Does Free Time Make You Antsy?

Last Updated May 22, 2011 9:30 PM EDT

Tony Schwartz wrote a post last week claiming that "Working Harder Doesn't Get You Ahead.” We can all debate where the point of diminishing returns may be, but I enjoyed a comment from reader Manabozho, who claimed that "executives and hard-workers have a fear of unstructured time.” Manabozho pointed us toward a bumper sticker reading "Jesus is coming. Look busy.”
It's funny because many of us do seem to believe that idle hands will soon be doing the devil's bidding. I recently interviewed someone involved in a career-internship program for underprivileged young people who mentioned (ruefully) that co-workers quickly taught these young folks the important job skill of looking busy when the boss walks by. Fall asleep on the desk for 30 minutes and people will think you're a slacker. Click randomly between websites for the same amount of time and it will look like you've got a lot on your plate. So that's what most of us do.
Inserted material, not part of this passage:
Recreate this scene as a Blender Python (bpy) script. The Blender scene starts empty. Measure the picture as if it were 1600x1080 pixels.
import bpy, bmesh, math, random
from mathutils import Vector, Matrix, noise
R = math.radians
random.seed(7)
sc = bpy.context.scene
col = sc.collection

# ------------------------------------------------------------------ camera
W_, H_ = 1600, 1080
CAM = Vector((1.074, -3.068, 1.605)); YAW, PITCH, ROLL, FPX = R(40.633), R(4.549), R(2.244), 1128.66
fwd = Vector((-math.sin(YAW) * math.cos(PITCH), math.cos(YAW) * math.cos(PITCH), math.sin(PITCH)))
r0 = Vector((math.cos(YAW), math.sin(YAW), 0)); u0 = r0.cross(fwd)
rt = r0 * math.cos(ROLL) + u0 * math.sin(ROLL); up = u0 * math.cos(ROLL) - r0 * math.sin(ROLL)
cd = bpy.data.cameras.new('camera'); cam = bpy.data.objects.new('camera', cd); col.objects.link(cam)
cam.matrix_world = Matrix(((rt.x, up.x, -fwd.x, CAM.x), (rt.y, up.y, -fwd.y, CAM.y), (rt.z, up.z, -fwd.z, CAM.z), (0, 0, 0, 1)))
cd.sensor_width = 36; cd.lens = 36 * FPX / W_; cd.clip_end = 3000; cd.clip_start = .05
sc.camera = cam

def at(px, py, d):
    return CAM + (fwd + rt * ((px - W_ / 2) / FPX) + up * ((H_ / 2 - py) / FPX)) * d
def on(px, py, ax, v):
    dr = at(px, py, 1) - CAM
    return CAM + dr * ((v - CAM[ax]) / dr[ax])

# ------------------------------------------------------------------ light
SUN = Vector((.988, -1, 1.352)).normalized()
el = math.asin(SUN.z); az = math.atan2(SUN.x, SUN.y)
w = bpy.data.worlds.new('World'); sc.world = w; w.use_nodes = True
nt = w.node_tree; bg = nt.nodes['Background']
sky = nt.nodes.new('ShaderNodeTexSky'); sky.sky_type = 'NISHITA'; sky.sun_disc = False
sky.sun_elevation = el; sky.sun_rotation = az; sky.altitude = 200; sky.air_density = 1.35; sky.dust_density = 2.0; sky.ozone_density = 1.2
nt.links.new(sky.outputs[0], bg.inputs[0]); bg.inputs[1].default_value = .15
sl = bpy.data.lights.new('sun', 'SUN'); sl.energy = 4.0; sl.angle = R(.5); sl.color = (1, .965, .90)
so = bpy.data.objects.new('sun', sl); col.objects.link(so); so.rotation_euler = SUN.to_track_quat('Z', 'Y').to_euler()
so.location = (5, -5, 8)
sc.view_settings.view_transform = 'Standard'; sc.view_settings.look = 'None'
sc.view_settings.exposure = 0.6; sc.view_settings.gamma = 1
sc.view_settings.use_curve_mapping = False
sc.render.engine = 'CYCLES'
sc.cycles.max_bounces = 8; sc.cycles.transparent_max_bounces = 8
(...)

This is probably silly if you think about it. Many of our best ideas come from times when we let our minds go fallow, at work and at home. Sure, the devil may get a few ideas in there. But the angels may decide to play that game as well. To me, one of the best things about working from home is the freedom to go for a walk or read a magazine when I have a slow patch, rather than feel some compulsion to look busy (as the professional world defines it) by hitting refresh on my inbox again.

And yet, knowing this, I have sputtered to explain myself on a few occasions when my husband has come home from work early and seen me -- during my ostensible work hours -- reading People. Even if he wouldn't dream of saying anything. Do you ever feel this way? Or do you enjoy downtime during your day without making excuses to anyone?